The unfolding and tensioning of the sunshield took place over the course of eight days, involving 139 of Webb’s 178 release mechanisms as well as 70 hinge assemblies, eight deployment motors, 90 individual cables and roughly 400 pulleys. If that sounds daunting, consider this: the James Webb Space Telescope has 344 so-called single point failures, or individual steps that must work without incident. If any one point fails - a cable gets stuck or a release mechanism doesn’t trigger - the whole project could be in jeopardy.

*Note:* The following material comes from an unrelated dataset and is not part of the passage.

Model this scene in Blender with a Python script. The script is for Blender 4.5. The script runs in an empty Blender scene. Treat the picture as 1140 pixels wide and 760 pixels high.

The sunshield will protect the telescope from light and heat from the Sun, Earth and Moon. Each layer is about as thin as a human hair, but collectively, they’ll be able to reduce exposure from the Sun from more than 200 kilowatts of solar energy down to just a fraction of a watt. That’ll be crucial in keeping the scope nice and chilly for optimal operation. Things have been going swimmingly thus far, but Webb isn’t out of the woods yet. It’ll be another five-and-a-half months before the observatory delivers its first images. Between now and then, Webb must deploy its secondary mirror and primary mirror wings, calibrate its science instruments and align its telescope optics.
Interested parties can follow the telescope’s journey through space over on NASA’s website. As of this writing, Webb is approximately 593,000 miles from Earth and has another 305,000 miles to travel before it reaches its target orbit. Deployment of the secondary mirror begins today.